China on Friday refused to comment on a possible meeting between Prime Minister Narendra Modi and Chinese President Xi Jinping on the sidelines of the SCO summit in Uzbekistan next week but said the disengagement of troops in the Gogra-Hotsprings area of eastern Ladakh was a “positive development” to improve the strained bilateral ties.

“I have no information to offer at this moment,” Chinese Foreign Ministry spokesperson Mao Ning told a briefing here when asked whether India and China are in communication about a possible Modi-Xi meeting on the sidelines of the Shanghai Cooperation Organisation (SCO) summit to be held in Samarkand on September 15 to 16.
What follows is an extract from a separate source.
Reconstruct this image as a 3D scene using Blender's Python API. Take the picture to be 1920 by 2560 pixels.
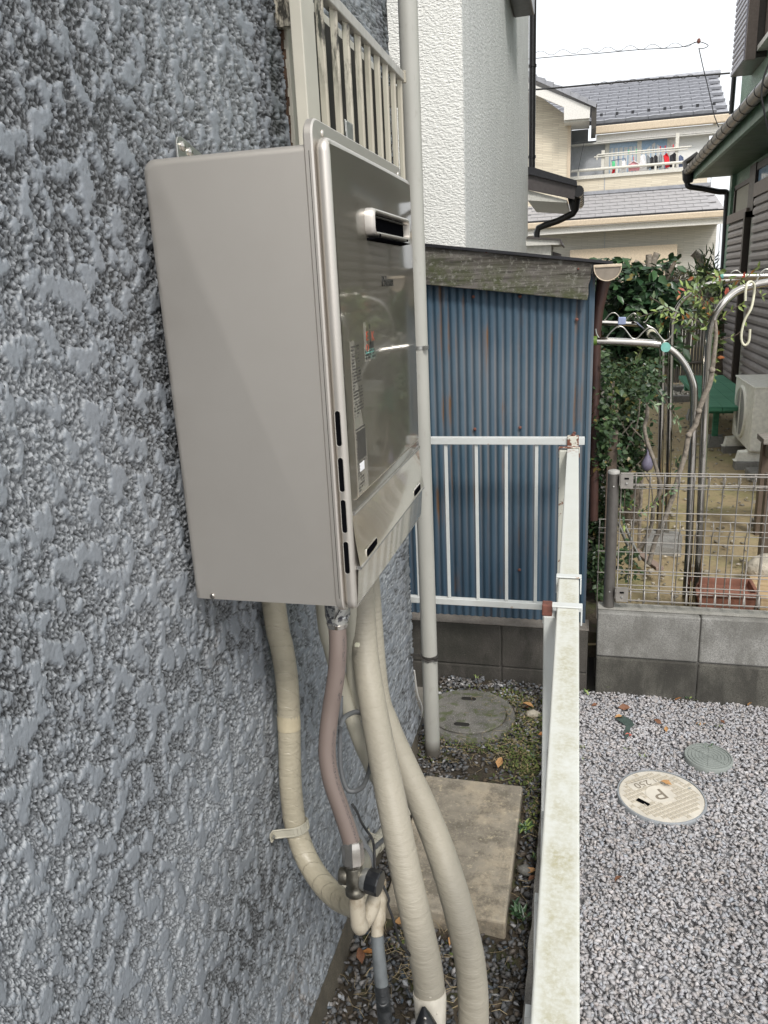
import bpy, math, random
import numpy as np
from mathutils import Vector, Matrix

for o in list(bpy.data.objects): bpy.data.objects.remove(o)
scn = bpy.context.scene
COL = scn.collection
random.seed(7); RNG = np.random.default_rng(11)
R = math.radians

# ------------------------------------------------------------------ camera
FPX = 1915.4
_d = np.array([276., 5638., 1655.]); _d /= np.linalg.norm(_d)
_y = np.array([437.5, -508., 1655.]); _y /= np.linalg.norm(_y)
_y -= _d*(_y@_d); _y /= np.linalg.norm(_y)
_z = -_d; _x = np.cross(_y, _z)
RW = np.array([_x, _y, _z])               # camera(right, down, forward) -> world
CAM = np.array([0., 0., 1.63])
cam = bpy.data.cameras.new('camera'); camo = bpy.data.objects.new('camera', cam); COL.objects.link(camo)
m = np.eye(4); m[:3, 0] = RW@[1, 0, 0]; m[:3, 1] = RW@[0, -1, 0]; m[:3, 2] = RW@[0, 0, -1]; m[:3, 3] = CAM
camo.matrix_world = Matrix(m.tolist())
cam.sensor_fit = 'VERTICAL'; cam.sensor_height = 36; cam.sensor_width = 27; cam.lens = 36*FPX/2560
cam.clip_start = 0.02; cam.clip_end = 600
scn.camera = camo
def ray(px, py): return RW@np.array([(px-960)/FPX, (py-1280)/FPX, 1.])
def hit(px, py, ax, val):
    r = ray(px, py); i = 'xyz'.index(ax); return CAM+r*((val-CAM[i])/r[i])
def dep(px, py, t): return CAM+ray(px, py)*t

# ------------------------------------------------------------------ world, sun, exposure
w = bpy.data.worlds.new('World'); scn.world = w; w.use_nodes = True
nt = w.node_tree; nt.nodes.clear()
sky = nt.nodes.new('ShaderNodeTexSky'); sky.sky_type = 'NISHITA'; sky.sun_disc = False
SUN_EL, SUN_ROT = R(48), R(153)
sky.sun_elevation = SUN_EL; sky.sun_rotation = SUN_ROT; sky.dust_density = 4.0; sky.air_density = 1.0
hs = nt.nodes.new('ShaderNodeHueSaturation'); hs.inputs['Saturation'].default_value = 0.22; hs.inputs['Value'].default_value = 1.0
mx = nt.nodes.new('ShaderNodeMix'); mx.data_type = 'RGBA'; mx.inputs[0].default_value = 0.62
mx.inputs[7].default_value = (9.6, 9.9, 10.2, 1)          # even bright cloud deck over the clear sky
bg = nt.nodes.new('ShaderNodeBackground'); bg.inputs['Strength'].default_value = 0.10
wo = nt.nodes.new('ShaderNodeOutputWorld')
nt.links.new(sky.outputs[0], hs.inputs['Color']); nt.links.new(hs.outputs[0], mx.inputs[6])
nt.links.new(mx.outputs[2], bg.inputs[0]); nt.links.new(bg.outputs[0], wo.inputs[0])
sun = bpy.data.lights.new('sun', 'SUN'); sun.energy = 1.5; sun.angle = R(12); sun.color = (1, .96, .9)
suno = bpy.data.objects.new('sun', sun); COL.objects.link(suno)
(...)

China and India are important members of the SCO. Both support Uzbekistan as the rotating chair for this year’s summit. “We hope for the greater development of the organisation,” she said. Speculation is rife about the meeting between Modi and Xi as India and China on Thursday announced the disengagement of their troops from the Patrolling Point 15 in the Gogra-Hotsprings area of eastern Ladakh in a “coordinated and planned way.” The Beijing-headquartered SCO is an eight-member economic and security bloc consisting of China, Russia, Kazakhstan, Kyrgyzstan, Tajikistan, Uzbekistan, India, and Pakistan.

The Chinese military on Friday confirmed that the troops of China and India have begun the process of disengagement from the Patrolling Point 15 in the Gogra-Hotsprings area of eastern Ladakh in a “coordinated and planned way.” Commenting on the disengagement announcement by both sides Mao said, “this is the outcome of multiple rounds of talks over a period of time between the two sides’ diplomatic and military establishments at various levels. It is conducive to peace and tranquility in the border areas.”

Asked whether Thursday’s disengagement agreement will result in normalisation of relations she said, “the beginning of disengagement is a positive development. We hope this will help facilitate the sound and steady development of bilateral relations.” India has been consistently maintaining that peace and tranquillity along the Line of Actual Control (LAC) were important for the overall development of bilateral ties. The eastern Ladakh border standoff erupted on May 5, 2020, following a violent clash in the Pangong lake areas.